* **SOURCE EXCERPT**:
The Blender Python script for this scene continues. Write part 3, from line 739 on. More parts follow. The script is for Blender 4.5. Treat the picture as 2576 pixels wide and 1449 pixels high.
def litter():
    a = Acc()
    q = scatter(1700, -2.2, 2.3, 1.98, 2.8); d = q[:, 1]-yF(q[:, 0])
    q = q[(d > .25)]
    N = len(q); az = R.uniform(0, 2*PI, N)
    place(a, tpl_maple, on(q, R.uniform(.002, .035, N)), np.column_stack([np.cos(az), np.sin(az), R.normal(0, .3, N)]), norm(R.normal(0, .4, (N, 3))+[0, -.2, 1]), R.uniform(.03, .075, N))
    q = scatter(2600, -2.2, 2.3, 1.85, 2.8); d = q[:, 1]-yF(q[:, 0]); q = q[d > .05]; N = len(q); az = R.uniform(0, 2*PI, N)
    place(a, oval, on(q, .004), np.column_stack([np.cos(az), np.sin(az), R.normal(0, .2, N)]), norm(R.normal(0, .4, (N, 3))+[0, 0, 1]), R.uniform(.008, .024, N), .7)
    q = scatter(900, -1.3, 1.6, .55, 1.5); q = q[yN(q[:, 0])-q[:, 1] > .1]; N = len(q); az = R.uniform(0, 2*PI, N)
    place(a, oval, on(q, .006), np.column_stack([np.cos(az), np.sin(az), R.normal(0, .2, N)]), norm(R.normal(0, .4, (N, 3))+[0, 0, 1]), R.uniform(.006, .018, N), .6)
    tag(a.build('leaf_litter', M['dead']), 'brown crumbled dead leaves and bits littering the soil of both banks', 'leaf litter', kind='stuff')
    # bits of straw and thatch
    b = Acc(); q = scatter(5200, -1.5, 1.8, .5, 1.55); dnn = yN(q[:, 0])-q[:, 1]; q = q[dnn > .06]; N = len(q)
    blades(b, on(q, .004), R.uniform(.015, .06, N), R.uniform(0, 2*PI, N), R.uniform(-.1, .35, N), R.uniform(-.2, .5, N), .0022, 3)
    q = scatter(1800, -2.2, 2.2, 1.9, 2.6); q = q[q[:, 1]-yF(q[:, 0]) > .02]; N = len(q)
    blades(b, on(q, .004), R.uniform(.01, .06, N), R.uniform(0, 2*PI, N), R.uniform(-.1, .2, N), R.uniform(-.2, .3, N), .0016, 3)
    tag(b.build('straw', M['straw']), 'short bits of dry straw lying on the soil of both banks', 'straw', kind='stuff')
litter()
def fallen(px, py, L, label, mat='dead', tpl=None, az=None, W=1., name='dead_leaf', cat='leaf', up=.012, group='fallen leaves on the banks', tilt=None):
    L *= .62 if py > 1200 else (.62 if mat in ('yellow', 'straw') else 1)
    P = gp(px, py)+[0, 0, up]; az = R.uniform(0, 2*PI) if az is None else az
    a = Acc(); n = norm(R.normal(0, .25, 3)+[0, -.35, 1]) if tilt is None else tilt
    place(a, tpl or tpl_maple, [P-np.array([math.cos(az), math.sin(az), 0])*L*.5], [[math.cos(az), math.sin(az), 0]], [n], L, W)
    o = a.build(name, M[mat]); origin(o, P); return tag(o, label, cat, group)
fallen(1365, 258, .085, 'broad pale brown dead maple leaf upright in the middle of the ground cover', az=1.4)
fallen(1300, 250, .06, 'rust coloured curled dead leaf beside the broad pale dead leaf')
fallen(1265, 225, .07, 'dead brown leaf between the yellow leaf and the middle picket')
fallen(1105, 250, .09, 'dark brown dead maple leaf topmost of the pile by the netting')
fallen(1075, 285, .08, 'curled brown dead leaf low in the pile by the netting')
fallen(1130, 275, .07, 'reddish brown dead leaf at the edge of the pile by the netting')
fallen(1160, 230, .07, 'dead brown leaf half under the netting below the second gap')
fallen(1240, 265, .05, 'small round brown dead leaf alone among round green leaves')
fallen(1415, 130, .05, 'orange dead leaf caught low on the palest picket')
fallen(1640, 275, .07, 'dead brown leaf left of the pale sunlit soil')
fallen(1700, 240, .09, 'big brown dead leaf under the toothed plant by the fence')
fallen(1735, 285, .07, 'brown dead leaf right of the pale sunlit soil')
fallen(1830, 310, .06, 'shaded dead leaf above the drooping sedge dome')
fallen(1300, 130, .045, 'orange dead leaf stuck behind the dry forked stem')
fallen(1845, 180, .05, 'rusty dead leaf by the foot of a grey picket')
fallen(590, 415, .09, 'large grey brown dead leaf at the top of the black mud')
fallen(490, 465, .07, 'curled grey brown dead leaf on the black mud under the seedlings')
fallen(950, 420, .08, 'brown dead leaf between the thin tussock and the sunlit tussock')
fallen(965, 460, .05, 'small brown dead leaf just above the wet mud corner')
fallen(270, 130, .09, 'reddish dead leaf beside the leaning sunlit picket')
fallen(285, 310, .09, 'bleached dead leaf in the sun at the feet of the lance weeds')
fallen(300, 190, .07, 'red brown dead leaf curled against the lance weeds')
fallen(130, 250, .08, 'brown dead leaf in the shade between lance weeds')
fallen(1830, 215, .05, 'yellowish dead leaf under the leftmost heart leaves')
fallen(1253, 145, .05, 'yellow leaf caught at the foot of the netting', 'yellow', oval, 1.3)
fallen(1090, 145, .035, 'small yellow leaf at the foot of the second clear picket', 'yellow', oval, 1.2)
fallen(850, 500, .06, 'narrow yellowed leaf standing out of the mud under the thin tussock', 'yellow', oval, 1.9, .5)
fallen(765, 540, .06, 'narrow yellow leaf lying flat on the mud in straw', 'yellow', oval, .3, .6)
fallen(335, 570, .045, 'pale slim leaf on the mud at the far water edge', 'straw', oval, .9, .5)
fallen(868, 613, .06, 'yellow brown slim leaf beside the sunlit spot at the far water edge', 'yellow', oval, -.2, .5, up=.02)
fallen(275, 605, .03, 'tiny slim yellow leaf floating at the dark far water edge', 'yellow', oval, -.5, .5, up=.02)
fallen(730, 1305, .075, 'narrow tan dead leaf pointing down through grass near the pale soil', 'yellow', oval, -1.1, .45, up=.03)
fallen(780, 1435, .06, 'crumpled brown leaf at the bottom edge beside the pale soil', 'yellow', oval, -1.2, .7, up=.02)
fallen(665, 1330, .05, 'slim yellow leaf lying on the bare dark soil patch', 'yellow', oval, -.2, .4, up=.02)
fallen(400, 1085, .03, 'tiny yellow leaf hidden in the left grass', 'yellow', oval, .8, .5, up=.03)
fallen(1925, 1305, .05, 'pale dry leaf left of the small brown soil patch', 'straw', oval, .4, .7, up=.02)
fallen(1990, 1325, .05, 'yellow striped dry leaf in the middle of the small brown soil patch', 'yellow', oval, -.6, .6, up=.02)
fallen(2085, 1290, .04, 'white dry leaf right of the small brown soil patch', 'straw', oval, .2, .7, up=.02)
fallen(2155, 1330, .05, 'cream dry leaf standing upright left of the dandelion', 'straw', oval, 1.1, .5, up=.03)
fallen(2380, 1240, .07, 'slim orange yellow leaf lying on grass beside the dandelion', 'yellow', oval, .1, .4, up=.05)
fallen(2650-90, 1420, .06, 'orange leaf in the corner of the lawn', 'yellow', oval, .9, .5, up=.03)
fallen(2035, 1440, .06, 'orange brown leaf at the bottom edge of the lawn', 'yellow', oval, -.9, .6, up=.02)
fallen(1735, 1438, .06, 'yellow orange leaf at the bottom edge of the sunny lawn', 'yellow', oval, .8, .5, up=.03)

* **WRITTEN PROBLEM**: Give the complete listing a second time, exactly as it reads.

* **SOLUTION FOR THIS TASK**:
The Blender Python script for this scene continues. Write part 3, from line 739 on. More parts follow. The script is for Blender 4.5. Treat the picture as 2576 pixels wide and 1449 pixels high.
def litter():
    a = Acc()
    q = scatter(1700, -2.2, 2.3, 1.98, 2.8); d = q[:, 1]-yF(q[:, 0])
    q = q[(d > .25)]
    N = len(q); az = R.uniform(0, 2*PI, N)
    place(a, tpl_maple, on(q, R.uniform(.002, .035, N)), np.column_stack([np.cos(az), np.sin(az), R.normal(0, .3, N)]), norm(R.normal(0, .4, (N, 3))+[0, -.2, 1]), R.uniform(.03, .075, N))
    q = scatter(2600, -2.2, 2.3, 1.85, 2.8); d = q[:, 1]-yF(q[:, 0]); q = q[d > .05]; N = len(q); az = R.uniform(0, 2*PI, N)
    place(a, oval, on(q, .004), np.column_stack([np.cos(az), np.sin(az), R.normal(0, .2, N)]), norm(R.normal(0, .4, (N, 3))+[0, 0, 1]), R.uniform(.008, .024, N), .7)
    q = scatter(900, -1.3, 1.6, .55, 1.5); q = q[yN(q[:, 0])-q[:, 1] > .1]; N = len(q); az = R.uniform(0, 2*PI, N)
    place(a, oval, on(q, .006), np.column_stack([np.cos(az), np.sin(az), R.normal(0, .2, N)]), norm(R.normal(0, .4, (N, 3))+[0, 0, 1]), R.uniform(.006, .018, N), .6)
    tag(a.build('leaf_litter', M['dead']), 'brown crumbled dead leaves and bits littering the soil of both banks', 'leaf litter', kind='stuff')
    # bits of straw and thatch
    b = Acc(); q = scatter(5200, -1.5, 1.8, .5, 1.55); dnn = yN(q[:, 0])-q[:, 1]; q = q[dnn > .06]; N = len(q)
    blades(b, on(q, .004), R.uniform(.015, .06, N), R.uniform(0, 2*PI, N), R.uniform(-.1, .35, N), R.uniform(-.2, .5, N), .0022, 3)
    q = scatter(1800, -2.2, 2.2, 1.9, 2.6); q = q[q[:, 1]-yF(q[:, 0]) > .02]; N = len(q)
    blades(b, on(q, .004), R.uniform(.01, .06, N), R.uniform(0, 2*PI, N), R.uniform(-.1, .2, N), R.uniform(-.2, .3, N), .0016, 3)
    tag(b.build('straw', M['straw']), 'short bits of dry straw lying on the soil of both banks', 'straw', kind='stuff')
litter()
def fallen(px, py, L, label, mat='dead', tpl=None, az=None, W=1., name='dead_leaf', cat='leaf', up=.012, group='fallen leaves on the banks', tilt=None):
    L *= .62 if py > 1200 else (.62 if mat in ('yellow', 'straw') else 1)
    P = gp(px, py)+[0, 0, up]; az = R.uniform(0, 2*PI) if az is None else az
    a = Acc(); n = norm(R.normal(0, .25, 3)+[0, -.35, 1]) if tilt is None else tilt
    place(a, tpl or tpl_maple, [P-np.array([math.cos(az), math.sin(az), 0])*L*.5], [[math.cos(az), math.sin(az), 0]], [n], L, W)
    o = a.build(name, M[mat]); origin(o, P); return tag(o, label, cat, group)
fallen(1365, 258, .085, 'broad pale brown dead maple leaf upright in the middle of the ground cover', az=1.4)
fallen(1300, 250, .06, 'rust coloured curled dead leaf beside the broad pale dead leaf')
fallen(1265, 225, .07, 'dead brown leaf between the yellow leaf and the middle picket')
fallen(1105, 250, .09, 'dark brown dead maple leaf topmost of the pile by the netting')
fallen(1075, 285, .08, 'curled brown dead leaf low in the pile by the netting')
fallen(1130, 275, .07, 'reddish brown dead leaf at the edge of the pile by the netting')
fallen(1160, 230, .07, 'dead brown leaf half under the netting below the second gap')
fallen(1240, 265, .05, 'small round brown dead leaf alone among round green leaves')
fallen(1415, 130, .05, 'orange dead leaf caught low on the palest picket')
fallen(1640, 275, .07, 'dead brown leaf left of the pale sunlit soil')
fallen(1700, 240, .09, 'big brown dead leaf under the toothed plant by the fence')
fallen(1735, 285, .07, 'brown dead leaf right of the pale sunlit soil')
fallen(1830, 310, .06, 'shaded dead leaf above the drooping sedge dome')
fallen(1300, 130, .045, 'orange dead leaf stuck behind the dry forked stem')
fallen(1845, 180, .05, 'rusty dead leaf by the foot of a grey picket')
fallen(590, 415, .09, 'large grey brown dead leaf at the top of the black mud')
fallen(490, 465, .07, 'curled grey brown dead leaf on the black mud under the seedlings')
fallen(950, 420, .08, 'brown dead leaf between the thin tussock and the sunlit tussock')
fallen(965, 460, .05, 'small brown dead leaf just above the wet mud corner')
fallen(270, 130, .09, 'reddish dead leaf beside the leaning sunlit picket')
fallen(285, 310, .09, 'bleached dead leaf in the sun at the feet of the lance weeds')
fallen(300, 190, .07, 'red brown dead leaf curled against the lance weeds')
fallen(130, 250, .08, 'brown dead leaf in the shade between lance weeds')
fallen(1830, 215, .05, 'yellowish dead leaf under the leftmost heart leaves')
fallen(1253, 145, .05, 'yellow leaf caught at the foot of the netting', 'yellow', oval, 1.3)
fallen(1090, 145, .035, 'small yellow leaf at the foot of the second clear picket', 'yellow', oval, 1.2)
fallen(850, 500, .06, 'narrow yellowed leaf standing out of the mud under the thin tussock', 'yellow', oval, 1.9, .5)
fallen(765, 540, .06, 'narrow yellow leaf lying flat on the mud in straw', 'yellow', oval, .3, .6)
fallen(335, 570, .045, 'pale slim leaf on the mud at the far water edge', 'straw', oval, .9, .5)
fallen(868, 613, .06, 'yellow brown slim leaf beside the sunlit spot at the far water edge', 'yellow', oval, -.2, .5, up=.02)
fallen(275, 605, .03, 'tiny slim yellow leaf floating at the dark far water edge', 'yellow', oval, -.5, .5, up=.02)
fallen(730, 1305, .075, 'narrow tan dead leaf pointing down through grass near the pale soil', 'yellow', oval, -1.1, .45, up=.03)
fallen(780, 1435, .06, 'crumpled brown leaf at the bottom edge beside the pale soil', 'yellow', oval, -1.2, .7, up=.02)
fallen(665, 1330, .05, 'slim yellow leaf lying on the bare dark soil patch', 'yellow', oval, -.2, .4, up=.02)
fallen(400, 1085, .03, 'tiny yellow leaf hidden in the left grass', 'yellow', oval, .8, .5, up=.03)
fallen(1925, 1305, .05, 'pale dry leaf left of the small brown soil patch', 'straw', oval, .4, .7, up=.02)
fallen(1990, 1325, .05, 'yellow striped dry leaf in the middle of the small brown soil patch', 'yellow', oval, -.6, .6, up=.02)
fallen(2085, 1290, .04, 'white dry leaf right of the small brown soil patch', 'straw', oval, .2, .7, up=.02)
fallen(2155, 1330, .05, 'cream dry leaf standing upright left of the dandelion', 'straw', oval, 1.1, .5, up=.03)
fallen(2380, 1240, .07, 'slim orange yellow leaf lying on grass beside the dandelion', 'yellow', oval, .1, .4, up=.05)
fallen(2650-90, 1420, .06, 'orange leaf in the corner of the lawn', 'yellow', oval, .9, .5, up=.03)
fallen(2035, 1440, .06, 'orange brown leaf at the bottom edge of the lawn', 'yellow', oval, -.9, .6, up=.02)
fallen(1735, 1438, .06, 'yellow orange leaf at the bottom edge of the sunny lawn', 'yellow', oval, .8, .5, up=.03)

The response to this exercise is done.